Thursday, January 05, 2006

The changing nature of human intelligence...

One way the definition of an intelligent human is subtly shifting is from one who knows information (not data (facts) but information (knowledge derived from study, experience, or instruction)) to one who can access information (knowledge derived by others). As the profusion of data has led to directories, search and ratings as tools to manage the data deluge, people are serving as meta-tools for interpreting and synthesizing information. Accessing information is more important than knowing it directly. Evolutionarily, the fittest are already demonstrating superior capabilities in accessing information and the nature of job requirements is changing to reflect this as well.

Previously information was not available (and not all information is yet or may ever be available) and so there was value in knowing/storing directly-derived information in the brain, but the way humans interact with information is changing. We no longer need to know many things, just how to access that information, for example how to spell (a ubiquitous low level utility function) or how to remember facts (a fairly easy online search).

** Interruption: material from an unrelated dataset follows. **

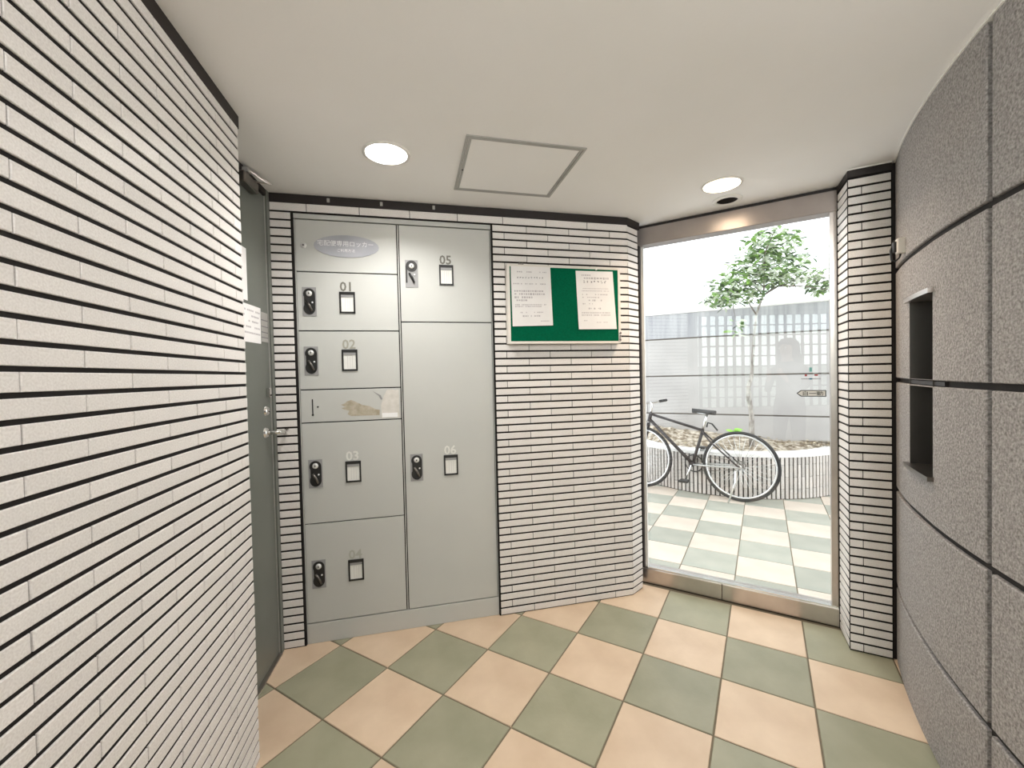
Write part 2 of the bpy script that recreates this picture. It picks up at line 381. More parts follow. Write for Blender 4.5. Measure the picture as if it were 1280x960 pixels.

The question is whether anything is lost in the higher levels of human cognition when the data and information levels are externalized? Is thought processing more limited with fewer facts on board? Probably not in the direct functional sense because important data and information related to our core thoughts of the moment are likely stored automatically just as a function of thought processing, but in the possibility sense, other potentially related areas cannot be easily drawn upon or pattern-recognized without a greater interconnection to data and information.

This fact and information storage issue is presumably only an interim problem before there are direct interfaces from data and information stores to the brain (the seamless in-brain InfoChip or other prosthesis) and the assumption is that higher level human processing can then be more efficient. Better (e.g.; more rational and fact-supported) arguments could then be created more efficiently. The human thought process doesn't necessarily change, it is just improved by having fact-injected thought and the real benefit is in the expansion possibility - to automatically sift through vast additional information reserves to pattern match and learn.

For example, now when considering a problem, we often ask, to what other situations is this similar? We generally only have the capability to look very narrowly in our own experience, some limited experience of others in the same field and maybe talk to a few people who understand the situation. In the future, being able to search across the whole possibility space of human thought and experience to find similar situations and generate universal laws and meta-insights could provide some of the multi-disciplinary energy that has been lacking in our approach to siloed science area problems in almost every field, particularly in Artificial Intelligence and computing, physics and biotech.